Revenue for the quarter reached $760.7 million, a 16.7 % increase from the same period a year earlier. The growth was driven by a 161.6 % jump in energy revenue, a 57.4 % rise in consumer products, and a 10.2 % increase in food & beverage. Life‑sciences revenue grew modestly, while transportation revenue fell 22.1 % as lower electric‑vehicle assembly volumes weighed on the segment.
Net income climbed to $30.0 million, up 361.5 % YoY, and adjusted basic earnings per share rose to $0.48 from $0.30 in the prior year. The $0.18 (60 %) EPS beat was largely a result of disciplined cost control, a favorable shift toward higher‑margin services, and the company’s ability to maintain pricing power in its core markets.

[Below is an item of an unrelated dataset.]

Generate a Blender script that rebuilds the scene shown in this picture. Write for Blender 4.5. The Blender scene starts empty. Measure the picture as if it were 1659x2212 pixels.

Adjusted earnings from operations increased to $79.9 million, up 21.6 %, and adjusted EBITDA reached $105.2 million, up 20.2 %. Gross margin slipped 1.11 percentage points year‑over‑year, reflecting a mix shift toward lower‑margin transportation and higher SG&A expenses. Despite the margin compression, the company’s operating leverage and cost discipline kept profitability robust.
Order bookings for the quarter were $821 million, a 7.0 % decline YoY, largely due to softer demand in the transportation segment. The order backlog remained flat at $2,053 million, providing a clear view of future revenue. Management highlighted disciplined working‑capital management and a strong balance‑sheet position as key strengths.
Management guided fiscal 2026 Q4 revenue to $710–$750 million, maintaining confidence in the company’s growth trajectory. CEO Doug Wright emphasized a focus on margin expansion, lean execution, and disciplined capital allocation. The company continues to remediate material weaknesses in internal controls over financial reporting, a point that management has reiterated as a priority.
Analysts noted the EPS beat and the company’s solid backlog as primary drivers of the positive market reaction, underscoring confidence in ATS’s operational discipline and the new CEO’s execution focus.